___ DATA EXTRACT ___

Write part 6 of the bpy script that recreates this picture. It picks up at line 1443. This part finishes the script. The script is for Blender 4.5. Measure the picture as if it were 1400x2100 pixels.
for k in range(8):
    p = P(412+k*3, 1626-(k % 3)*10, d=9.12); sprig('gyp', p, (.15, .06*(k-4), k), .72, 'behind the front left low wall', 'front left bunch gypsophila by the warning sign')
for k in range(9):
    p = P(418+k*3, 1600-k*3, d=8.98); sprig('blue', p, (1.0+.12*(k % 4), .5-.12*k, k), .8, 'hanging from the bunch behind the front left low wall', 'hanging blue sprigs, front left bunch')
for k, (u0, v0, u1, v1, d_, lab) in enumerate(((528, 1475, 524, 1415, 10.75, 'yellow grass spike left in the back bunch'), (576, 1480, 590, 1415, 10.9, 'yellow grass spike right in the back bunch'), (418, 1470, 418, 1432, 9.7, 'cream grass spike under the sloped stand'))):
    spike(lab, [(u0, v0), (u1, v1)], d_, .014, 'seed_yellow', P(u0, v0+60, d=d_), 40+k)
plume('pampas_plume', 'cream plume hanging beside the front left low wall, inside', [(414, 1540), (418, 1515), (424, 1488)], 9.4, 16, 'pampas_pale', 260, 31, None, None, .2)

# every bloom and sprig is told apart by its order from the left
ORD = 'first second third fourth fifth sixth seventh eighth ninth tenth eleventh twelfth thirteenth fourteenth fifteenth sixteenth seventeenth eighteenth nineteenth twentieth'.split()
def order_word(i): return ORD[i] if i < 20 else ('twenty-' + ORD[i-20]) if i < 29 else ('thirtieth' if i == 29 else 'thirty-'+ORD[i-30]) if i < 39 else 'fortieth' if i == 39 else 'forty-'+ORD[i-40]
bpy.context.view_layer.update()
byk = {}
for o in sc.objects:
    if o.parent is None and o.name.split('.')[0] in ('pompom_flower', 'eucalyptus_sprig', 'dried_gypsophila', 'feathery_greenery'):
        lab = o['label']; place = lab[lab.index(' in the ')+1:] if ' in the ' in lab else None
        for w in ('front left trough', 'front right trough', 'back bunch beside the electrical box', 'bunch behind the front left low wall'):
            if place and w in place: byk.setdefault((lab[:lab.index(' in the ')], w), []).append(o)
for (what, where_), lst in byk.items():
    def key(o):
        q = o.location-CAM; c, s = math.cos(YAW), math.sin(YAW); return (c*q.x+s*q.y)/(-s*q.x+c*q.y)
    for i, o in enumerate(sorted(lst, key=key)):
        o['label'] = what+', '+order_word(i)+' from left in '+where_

___

**OBJECTIVE**
Emit the full listing verbatim.

**RESULT FOR THIS EXERCISE**
Write part 6 of the bpy script that recreates this picture. It picks up at line 1443. This part finishes the script. The script is for Blender 4.5. Measure the picture as if it were 1400x2100 pixels.
for k in range(8):
    p = P(412+k*3, 1626-(k % 3)*10, d=9.12); sprig('gyp', p, (.15, .06*(k-4), k), .72, 'behind the front left low wall', 'front left bunch gypsophila by the warning sign')
for k in range(9):
    p = P(418+k*3, 1600-k*3, d=8.98); sprig('blue', p, (1.0+.12*(k % 4), .5-.12*k, k), .8, 'hanging from the bunch behind the front left low wall', 'hanging blue sprigs, front left bunch')
for k, (u0, v0, u1, v1, d_, lab) in enumerate(((528, 1475, 524, 1415, 10.75, 'yellow grass spike left in the back bunch'), (576, 1480, 590, 1415, 10.9, 'yellow grass spike right in the back bunch'), (418, 1470, 418, 1432, 9.7, 'cream grass spike under the sloped stand'))):
    spike(lab, [(u0, v0), (u1, v1)], d_, .014, 'seed_yellow', P(u0, v0+60, d=d_), 40+k)
plume('pampas_plume', 'cream plume hanging beside the front left low wall, inside', [(414, 1540), (418, 1515), (424, 1488)], 9.4, 16, 'pampas_pale', 260, 31, None, None, .2)

# every bloom and sprig is told apart by its order from the left
ORD = 'first second third fourth fifth sixth seventh eighth ninth tenth eleventh twelfth thirteenth fourteenth fifteenth sixteenth seventeenth eighteenth nineteenth twentieth'.split()
def order_word(i): return ORD[i] if i < 20 else ('twenty-' + ORD[i-20]) if i < 29 else ('thirtieth' if i == 29 else 'thirty-'+ORD[i-30]) if i < 39 else 'fortieth' if i == 39 else 'forty-'+ORD[i-40]
bpy.context.view_layer.update()
byk = {}
for o in sc.objects:
    if o.parent is None and o.name.split('.')[0] in ('pompom_flower', 'eucalyptus_sprig', 'dried_gypsophila', 'feathery_greenery'):
        lab = o['label']; place = lab[lab.index(' in the ')+1:] if ' in the ' in lab else None
        for w in ('front left trough', 'front right trough', 'back bunch beside the electrical box', 'bunch behind the front left low wall'):
            if place and w in place: byk.setdefault((lab[:lab.index(' in the ')], w), []).append(o)
for (what, where_), lst in byk.items():
    def key(o):
        q = o.location-CAM; c, s = math.cos(YAW), math.sin(YAW); return (c*q.x+s*q.y)/(-s*q.x+c*q.y)
    for i, o in enumerate(sorted(lst, key=key)):
        o['label'] = what+', '+order_word(i)+' from left in '+where_